Tell me about your problems.  Don’t many of us wish to hear that as an opening line to a conversation?  Who among us is not at times hungry for someone to listen to the obstacles we’re encountering in life?

But some of us do nothing but talk or think about our problems.  I noticed with a new acquaintance that whenever we talk he’s focused on struggles that are being caused by people and circumstances over which he has no control.  He doesn’t realize it yet, but his biggest “problem” is the fact that he doesn’t have clear boundaries.  It’s a great source of victimhood and misery for him.

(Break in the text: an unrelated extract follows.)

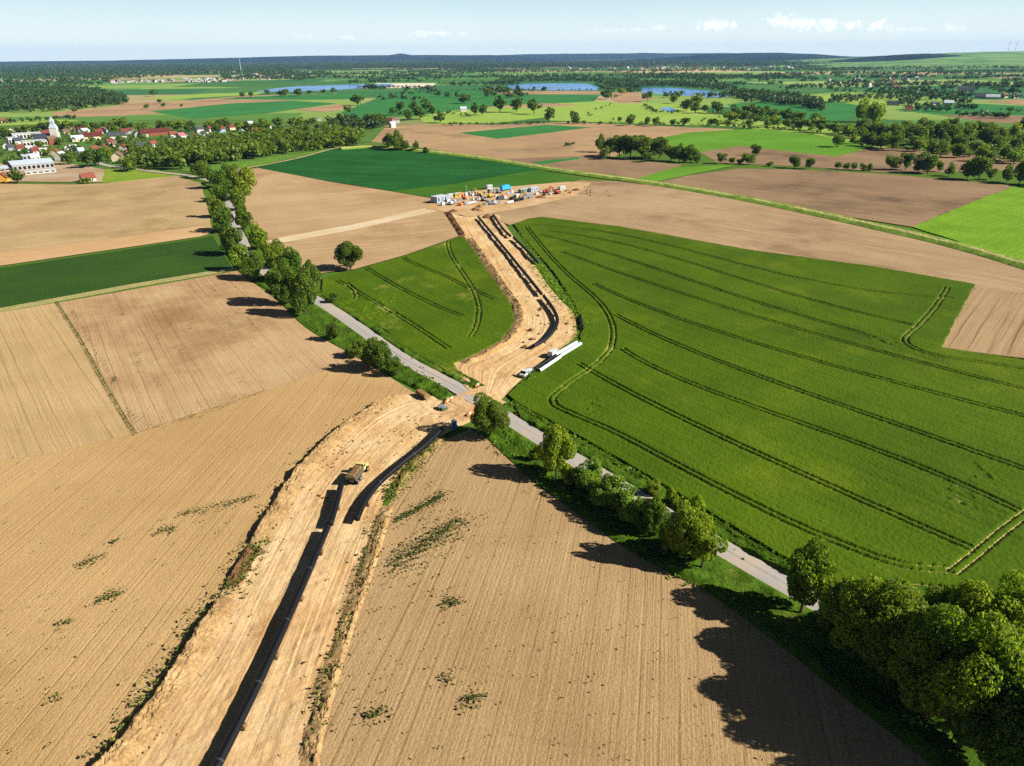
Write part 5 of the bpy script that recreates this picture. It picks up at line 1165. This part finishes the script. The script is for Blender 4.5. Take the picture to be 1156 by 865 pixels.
# ------------------------------------------------------------------ world, sun, camera
sc = bpy.context.scene
w = bpy.data.worlds.new('World'); sc.world = w; w.use_nodes = True; nt = w.node_tree; nt.nodes.clear()
class WN(NT):
    def __init__(s, t): s.t = t
T = WN(nt); out = T.n('ShaderNodeOutputWorld'); bg = T.n('ShaderNodeBackground')
sky = T.n('ShaderNodeTexSky', sky_type='NISHITA'); sky.sun_disc = False; sky.sun_elevation = SUN_EL
sdir = np.array([-math.cos(SUN_TO)*math.cos(SUN_EL), -math.sin(SUN_TO)*math.cos(SUN_EL), math.sin(SUN_EL)])   # towards the sun
sky.sun_rotation = math.atan2(sdir[0], sdir[1]); sky.altitude = 100; sky.air_density = 0.28; sky.dust_density = 0.3; sky.ozone_density = 1.0
vec = T.n('ShaderNodeTexCoord').outputs['Generated']; sp_ = T.n('ShaderNodeSeparateXYZ'); T.l(vec, sp_.inputs[0])
az = T.math('ARCTAN2', sp_.outputs[0], sp_.outputs[1]); el = T.math('ARCSINE', sp_.outputs[2])
cb = T.n('ShaderNodeCombineXYZ'); T.l(az, cb.inputs[0]); T.l(el, cb.inputs[1]); 
warp = T.noise(cb.outputs[0], 110.0, 6, 0.68)
mask = None
for x, y, sx, sy, k in [(345,41,16,4,.5),(480,38,20,4,.6),(500,38,14,4,.7),(522,38,10,3,.5),(700,34,50,3,.3),(745,32,14,4,.5),(808,28,26,8,.95),(882,22,22,7,.9),(903,26,26,9,.95),(934,28,20,8,1.0),(963,28,13,6,.8),(992,29,15,7,.9),(1076,32,14,5,.5),(395,42,14,3,.4),(1020,33,40,3,.25)]:
    d = ray(x, y); a0, e0 = math.atan2(d[0], d[1]), math.asin(d[2]/np.linalg.norm(d))
    dx = T.math('DIVIDE', T.math('SUBTRACT', az, a0), sx/F); dy = T.math('DIVIDE', T.math('SUBTRACT', el, e0), sy/F)
    r2 = T.math('ADD', T.math('MULTIPLY', dx, dx), T.math('MULTIPLY', dy, dy)); g_ = T.math('MULTIPLY', T.math('SUBTRACT', 1.0, r2), 1.0)
    g_ = T.math('MAXIMUM', T.math('ADD', g_, T.math('MULTIPLY', T.math('SUBTRACT', warp, .58), 4.0)), 0.0); g_ = T.math('MULTIPLY', T.step(g_, 0.0, 1.3), T.math('MULTIPLY', k, T.step(r2, 2.2, .6)))
    mask = g_ if mask is None else T.math('MAXIMUM', mask, g_)
SKY = 0.05
veil = T.math('MULTIPLY', T.step(el, math.radians(15), math.radians(1)), T.math('ADD', .86, T.math('MULTIPLY', T.noise(cb.outputs[0], 4.0, 4, .6), .2)))
skyc = T.mix(veil, sky.outputs[0], T.mix(T.step(el, math.radians(5.5), math.radians(0)), (5.9, 8.4, 9.0, 1), (9.6, 10.4, 9.8, 1)))
skyc = T.mix(T.math('MULTIPLY', mask, .75), skyc, (15, 15, 14.6, 1))
T.l(skyc, bg.inputs[0]); bg.inputs[1].default_value = SKY; T.l(bg.outputs[0], out.inputs[0])

sl = bpy.data.lights.new('sun', 'SUN'); sl.energy = 5.0; sl.angle = math.radians(.5); sl.color = (1.0, .95, .87)
so = bpy.data.objects.new('sun', sl); C.objects.link(so); so.rotation_euler = Vector(-sdir).to_track_quat('-Z', 'Y').to_euler(); so.location = (0, 0, 500)

cam = bpy.data.cameras.new('camera'); co = bpy.data.objects.new('camera', cam); C.objects.link(co)
cam.sensor_fit = 'HORIZONTAL'; cam.sensor_width = 36.0; cam.lens = 36.0*F/W; cam.clip_start = 1.0; cam.clip_end = 120000
c_, s_ = math.cos(ROLL), math.sin(ROLL); R0, U0 = Vector((1, 0, 0)), Vector((0, math.sin(PITCH), math.cos(PITCH))); FW = Vector((0, math.cos(PITCH), -math.sin(PITCH)))
rt, up_ = R0*c_ - U0*s_, R0*s_ + U0*c_
m = Matrix(((rt.x, up_.x, -FW.x, 0), (rt.y, up_.y, -FW.y, 0), (rt.z, up_.z, -FW.z, CAMH), (0, 0, 0, 1))); co.matrix_world = m
sc.camera = co
sc.view_settings.view_transform = 'Standard'; sc.view_settings.look = 'None'; sc.view_settings.gamma = 1.0; sc.view_settings.use_curve_mapping = False; sc.view_settings.exposure = 1.05
sc.render.engine = 'CYCLES'; sc.cycles.max_bounces = 6; sc.cycles.diffuse_bounces = 1; sc.cycles.transmission_bounces = 3; sc.cycles.volume_bounces = 0; sc.cycles.transparent_max_bounces = 8
sc.cycles.use_denoising = False; sc.cycles.denoiser = 'OPENIMAGEDENOISE'; sc.cycles.denoising_input_passes = 'RGB_ALBEDO_NORMAL'; sc.cycles.denoising_prefilter = 'ACCURATE'; sc.cycles.use_adaptive_sampling = False; sc.cycles.adaptive_threshold = 0.015
print('trees', TREES[0])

Maybe you’re tired of being miserable, but you also have a hard time being like Pollyanna who saw the silver lining in every cloud.  Switching from seeing the glass as half empty to seeing it as half full is not possible for many of us.  Instead, we might refocus on progress.

Progress is often not obvious.  If we’ve been trained to think of progress solely in straight-line trajectories then we may come up short every time.  Progress is rarely a straight-line, like an uneventful pregnancy that is guaranteed to give birth after 40 weeks.  Progress is in fact very messy and often cannot be perceived except in hindsight.

Our entire lives represent progress, no matter what may occur.  They are a progression in time of experience, action, and reaction.  We are always changing and developing, sometimes toward goals we hunger to achieve, sometimes toward goals which are foisted upon us, and sometimes toward goals to which we inexorably march, such as aging and death.

Of course the challenges we encounter in our life-progress may be perceived as problems to solve, but they need make us miserable.  They are as unavoidable as the progress of our lives, so why not choose the perspective that will give us a sense of moving forward rather than being stuck?  Why not maximize our progress-index?